• **Exercise**: Repeat the entire listing exactly.

• **Provided material**:
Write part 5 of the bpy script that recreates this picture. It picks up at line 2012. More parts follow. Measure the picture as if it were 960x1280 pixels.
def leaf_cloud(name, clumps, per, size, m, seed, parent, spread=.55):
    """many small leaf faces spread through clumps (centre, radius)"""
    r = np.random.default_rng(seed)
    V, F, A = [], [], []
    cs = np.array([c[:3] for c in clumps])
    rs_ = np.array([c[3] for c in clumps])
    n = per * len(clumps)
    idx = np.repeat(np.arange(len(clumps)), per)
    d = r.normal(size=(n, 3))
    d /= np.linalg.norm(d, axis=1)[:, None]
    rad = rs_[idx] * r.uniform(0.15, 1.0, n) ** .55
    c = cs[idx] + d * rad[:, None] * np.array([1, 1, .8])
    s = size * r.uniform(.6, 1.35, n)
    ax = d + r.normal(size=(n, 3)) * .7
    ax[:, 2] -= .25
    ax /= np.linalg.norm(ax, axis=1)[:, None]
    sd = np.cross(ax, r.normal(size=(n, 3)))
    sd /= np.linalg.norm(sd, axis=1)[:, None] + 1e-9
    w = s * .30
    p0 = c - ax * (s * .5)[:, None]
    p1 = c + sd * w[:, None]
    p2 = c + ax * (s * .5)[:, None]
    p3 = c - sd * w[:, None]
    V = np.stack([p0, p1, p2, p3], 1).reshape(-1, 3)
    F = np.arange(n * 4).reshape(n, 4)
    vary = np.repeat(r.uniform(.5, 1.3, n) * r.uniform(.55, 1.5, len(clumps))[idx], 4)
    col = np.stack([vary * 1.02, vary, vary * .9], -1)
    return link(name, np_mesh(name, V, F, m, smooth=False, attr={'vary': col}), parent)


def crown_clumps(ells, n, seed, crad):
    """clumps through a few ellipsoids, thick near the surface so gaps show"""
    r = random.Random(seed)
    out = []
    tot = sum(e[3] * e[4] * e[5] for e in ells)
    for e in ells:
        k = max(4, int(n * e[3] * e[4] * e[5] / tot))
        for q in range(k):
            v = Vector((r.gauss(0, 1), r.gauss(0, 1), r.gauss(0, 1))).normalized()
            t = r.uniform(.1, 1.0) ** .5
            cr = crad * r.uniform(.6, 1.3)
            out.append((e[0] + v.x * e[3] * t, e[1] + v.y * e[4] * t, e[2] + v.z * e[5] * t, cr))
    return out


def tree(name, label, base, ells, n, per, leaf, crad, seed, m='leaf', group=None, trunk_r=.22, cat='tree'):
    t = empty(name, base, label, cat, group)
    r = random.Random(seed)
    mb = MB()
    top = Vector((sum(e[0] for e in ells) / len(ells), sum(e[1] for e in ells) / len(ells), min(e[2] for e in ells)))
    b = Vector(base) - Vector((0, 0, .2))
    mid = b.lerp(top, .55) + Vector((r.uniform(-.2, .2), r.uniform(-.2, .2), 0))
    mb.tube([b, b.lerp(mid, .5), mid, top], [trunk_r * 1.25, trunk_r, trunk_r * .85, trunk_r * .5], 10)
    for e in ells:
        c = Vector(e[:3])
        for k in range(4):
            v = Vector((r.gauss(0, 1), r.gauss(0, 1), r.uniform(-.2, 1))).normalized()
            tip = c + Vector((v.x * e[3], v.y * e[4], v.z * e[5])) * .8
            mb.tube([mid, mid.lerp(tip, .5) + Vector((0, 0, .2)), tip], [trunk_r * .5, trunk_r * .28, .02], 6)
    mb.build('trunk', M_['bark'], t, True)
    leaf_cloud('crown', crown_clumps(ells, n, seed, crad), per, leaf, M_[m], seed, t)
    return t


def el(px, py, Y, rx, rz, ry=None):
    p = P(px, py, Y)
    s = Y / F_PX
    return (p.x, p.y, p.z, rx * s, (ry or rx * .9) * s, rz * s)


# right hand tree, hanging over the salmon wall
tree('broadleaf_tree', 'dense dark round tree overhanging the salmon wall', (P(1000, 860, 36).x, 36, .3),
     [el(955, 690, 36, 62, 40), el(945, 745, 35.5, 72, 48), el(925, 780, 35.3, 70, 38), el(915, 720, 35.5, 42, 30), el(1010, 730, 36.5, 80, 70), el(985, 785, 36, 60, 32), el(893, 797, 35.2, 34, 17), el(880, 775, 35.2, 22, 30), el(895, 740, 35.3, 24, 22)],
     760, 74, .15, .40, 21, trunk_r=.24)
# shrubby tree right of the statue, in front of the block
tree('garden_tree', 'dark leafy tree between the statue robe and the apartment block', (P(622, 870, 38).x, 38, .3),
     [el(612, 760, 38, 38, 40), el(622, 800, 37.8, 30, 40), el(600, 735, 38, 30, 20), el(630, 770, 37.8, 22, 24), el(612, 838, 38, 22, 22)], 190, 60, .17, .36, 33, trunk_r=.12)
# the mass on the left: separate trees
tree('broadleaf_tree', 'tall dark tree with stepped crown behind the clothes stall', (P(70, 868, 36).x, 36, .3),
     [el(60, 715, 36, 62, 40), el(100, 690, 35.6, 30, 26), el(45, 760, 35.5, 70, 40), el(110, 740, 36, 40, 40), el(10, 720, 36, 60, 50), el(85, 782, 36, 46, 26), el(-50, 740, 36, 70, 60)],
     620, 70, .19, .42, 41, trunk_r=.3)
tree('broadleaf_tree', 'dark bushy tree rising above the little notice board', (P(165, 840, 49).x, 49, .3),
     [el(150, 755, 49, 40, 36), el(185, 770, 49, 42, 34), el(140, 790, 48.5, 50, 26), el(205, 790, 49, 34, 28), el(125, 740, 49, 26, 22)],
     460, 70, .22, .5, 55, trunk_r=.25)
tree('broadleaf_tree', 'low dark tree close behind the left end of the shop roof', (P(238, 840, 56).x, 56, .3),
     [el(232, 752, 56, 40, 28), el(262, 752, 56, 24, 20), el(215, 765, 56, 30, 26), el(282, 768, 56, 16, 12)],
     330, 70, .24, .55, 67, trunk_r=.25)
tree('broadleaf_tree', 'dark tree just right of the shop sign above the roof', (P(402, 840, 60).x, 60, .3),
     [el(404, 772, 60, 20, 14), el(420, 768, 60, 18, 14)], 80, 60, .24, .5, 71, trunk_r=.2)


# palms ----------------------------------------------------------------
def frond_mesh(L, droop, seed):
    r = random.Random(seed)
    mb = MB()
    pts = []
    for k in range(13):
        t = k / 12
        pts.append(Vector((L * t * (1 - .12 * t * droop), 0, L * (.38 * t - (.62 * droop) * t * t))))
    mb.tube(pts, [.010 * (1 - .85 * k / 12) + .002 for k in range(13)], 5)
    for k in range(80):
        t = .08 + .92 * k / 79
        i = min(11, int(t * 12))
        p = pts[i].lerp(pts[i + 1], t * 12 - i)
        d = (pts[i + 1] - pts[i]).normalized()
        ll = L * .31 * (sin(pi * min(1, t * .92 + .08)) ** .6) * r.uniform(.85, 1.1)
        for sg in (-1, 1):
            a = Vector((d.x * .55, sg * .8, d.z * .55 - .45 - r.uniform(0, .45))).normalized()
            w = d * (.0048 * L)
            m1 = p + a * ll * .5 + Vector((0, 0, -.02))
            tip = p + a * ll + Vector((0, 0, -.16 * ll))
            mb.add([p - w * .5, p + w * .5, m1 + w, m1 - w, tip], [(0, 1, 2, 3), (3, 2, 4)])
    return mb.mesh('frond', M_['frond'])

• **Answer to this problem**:
Write part 5 of the bpy script that recreates this picture. It picks up at line 2012. More parts follow. Measure the picture as if it were 960x1280 pixels.
def leaf_cloud(name, clumps, per, size, m, seed, parent, spread=.55):
    """many small leaf faces spread through clumps (centre, radius)"""
    r = np.random.default_rng(seed)
    V, F, A = [], [], []
    cs = np.array([c[:3] for c in clumps])
    rs_ = np.array([c[3] for c in clumps])
    n = per * len(clumps)
    idx = np.repeat(np.arange(len(clumps)), per)
    d = r.normal(size=(n, 3))
    d /= np.linalg.norm(d, axis=1)[:, None]
    rad = rs_[idx] * r.uniform(0.15, 1.0, n) ** .55
    c = cs[idx] + d * rad[:, None] * np.array([1, 1, .8])
    s = size * r.uniform(.6, 1.35, n)
    ax = d + r.normal(size=(n, 3)) * .7
    ax[:, 2] -= .25
    ax /= np.linalg.norm(ax, axis=1)[:, None]
    sd = np.cross(ax, r.normal(size=(n, 3)))
    sd /= np.linalg.norm(sd, axis=1)[:, None] + 1e-9
    w = s * .30
    p0 = c - ax * (s * .5)[:, None]
    p1 = c + sd * w[:, None]
    p2 = c + ax * (s * .5)[:, None]
    p3 = c - sd * w[:, None]
    V = np.stack([p0, p1, p2, p3], 1).reshape(-1, 3)
    F = np.arange(n * 4).reshape(n, 4)
    vary = np.repeat(r.uniform(.5, 1.3, n) * r.uniform(.55, 1.5, len(clumps))[idx], 4)
    col = np.stack([vary * 1.02, vary, vary * .9], -1)
    return link(name, np_mesh(name, V, F, m, smooth=False, attr={'vary': col}), parent)


def crown_clumps(ells, n, seed, crad):
    """clumps through a few ellipsoids, thick near the surface so gaps show"""
    r = random.Random(seed)
    out = []
    tot = sum(e[3] * e[4] * e[5] for e in ells)
    for e in ells:
        k = max(4, int(n * e[3] * e[4] * e[5] / tot))
        for q in range(k):
            v = Vector((r.gauss(0, 1), r.gauss(0, 1), r.gauss(0, 1))).normalized()
            t = r.uniform(.1, 1.0) ** .5
            cr = crad * r.uniform(.6, 1.3)
            out.append((e[0] + v.x * e[3] * t, e[1] + v.y * e[4] * t, e[2] + v.z * e[5] * t, cr))
    return out


def tree(name, label, base, ells, n, per, leaf, crad, seed, m='leaf', group=None, trunk_r=.22, cat='tree'):
    t = empty(name, base, label, cat, group)
    r = random.Random(seed)
    mb = MB()
    top = Vector((sum(e[0] for e in ells) / len(ells), sum(e[1] for e in ells) / len(ells), min(e[2] for e in ells)))
    b = Vector(base) - Vector((0, 0, .2))
    mid = b.lerp(top, .55) + Vector((r.uniform(-.2, .2), r.uniform(-.2, .2), 0))
    mb.tube([b, b.lerp(mid, .5), mid, top], [trunk_r * 1.25, trunk_r, trunk_r * .85, trunk_r * .5], 10)
    for e in ells:
        c = Vector(e[:3])
        for k in range(4):
            v = Vector((r.gauss(0, 1), r.gauss(0, 1), r.uniform(-.2, 1))).normalized()
            tip = c + Vector((v.x * e[3], v.y * e[4], v.z * e[5])) * .8
            mb.tube([mid, mid.lerp(tip, .5) + Vector((0, 0, .2)), tip], [trunk_r * .5, trunk_r * .28, .02], 6)
    mb.build('trunk', M_['bark'], t, True)
    leaf_cloud('crown', crown_clumps(ells, n, seed, crad), per, leaf, M_[m], seed, t)
    return t


def el(px, py, Y, rx, rz, ry=None):
    p = P(px, py, Y)
    s = Y / F_PX
    return (p.x, p.y, p.z, rx * s, (ry or rx * .9) * s, rz * s)


# right hand tree, hanging over the salmon wall
tree('broadleaf_tree', 'dense dark round tree overhanging the salmon wall', (P(1000, 860, 36).x, 36, .3),
     [el(955, 690, 36, 62, 40), el(945, 745, 35.5, 72, 48), el(925, 780, 35.3, 70, 38), el(915, 720, 35.5, 42, 30), el(1010, 730, 36.5, 80, 70), el(985, 785, 36, 60, 32), el(893, 797, 35.2, 34, 17), el(880, 775, 35.2, 22, 30), el(895, 740, 35.3, 24, 22)],
     760, 74, .15, .40, 21, trunk_r=.24)
# shrubby tree right of the statue, in front of the block
tree('garden_tree', 'dark leafy tree between the statue robe and the apartment block', (P(622, 870, 38).x, 38, .3),
     [el(612, 760, 38, 38, 40), el(622, 800, 37.8, 30, 40), el(600, 735, 38, 30, 20), el(630, 770, 37.8, 22, 24), el(612, 838, 38, 22, 22)], 190, 60, .17, .36, 33, trunk_r=.12)
# the mass on the left: separate trees
tree('broadleaf_tree', 'tall dark tree with stepped crown behind the clothes stall', (P(70, 868, 36).x, 36, .3),
     [el(60, 715, 36, 62, 40), el(100, 690, 35.6, 30, 26), el(45, 760, 35.5, 70, 40), el(110, 740, 36, 40, 40), el(10, 720, 36, 60, 50), el(85, 782, 36, 46, 26), el(-50, 740, 36, 70, 60)],
     620, 70, .19, .42, 41, trunk_r=.3)
tree('broadleaf_tree', 'dark bushy tree rising above the little notice board', (P(165, 840, 49).x, 49, .3),
     [el(150, 755, 49, 40, 36), el(185, 770, 49, 42, 34), el(140, 790, 48.5, 50, 26), el(205, 790, 49, 34, 28), el(125, 740, 49, 26, 22)],
     460, 70, .22, .5, 55, trunk_r=.25)
tree('broadleaf_tree', 'low dark tree close behind the left end of the shop roof', (P(238, 840, 56).x, 56, .3),
     [el(232, 752, 56, 40, 28), el(262, 752, 56, 24, 20), el(215, 765, 56, 30, 26), el(282, 768, 56, 16, 12)],
     330, 70, .24, .55, 67, trunk_r=.25)
tree('broadleaf_tree', 'dark tree just right of the shop sign above the roof', (P(402, 840, 60).x, 60, .3),
     [el(404, 772, 60, 20, 14), el(420, 768, 60, 18, 14)], 80, 60, .24, .5, 71, trunk_r=.2)


# palms ----------------------------------------------------------------
def frond_mesh(L, droop, seed):
    r = random.Random(seed)
    mb = MB()
    pts = []
    for k in range(13):
        t = k / 12
        pts.append(Vector((L * t * (1 - .12 * t * droop), 0, L * (.38 * t - (.62 * droop) * t * t))))
    mb.tube(pts, [.010 * (1 - .85 * k / 12) + .002 for k in range(13)], 5)
    for k in range(80):
        t = .08 + .92 * k / 79
        i = min(11, int(t * 12))
        p = pts[i].lerp(pts[i + 1], t * 12 - i)
        d = (pts[i + 1] - pts[i]).normalized()
        ll = L * .31 * (sin(pi * min(1, t * .92 + .08)) ** .6) * r.uniform(.85, 1.1)
        for sg in (-1, 1):
            a = Vector((d.x * .55, sg * .8, d.z * .55 - .45 - r.uniform(0, .45))).normalized()
            w = d * (.0048 * L)
            m1 = p + a * ll * .5 + Vector((0, 0, -.02))
            tip = p + a * ll + Vector((0, 0, -.16 * ll))
            mb.add([p - w * .5, p + w * .5, m1 + w, m1 - w, tip], [(0, 1, 2, 3), (3, 2, 4)])
    return mb.mesh('frond', M_['frond'])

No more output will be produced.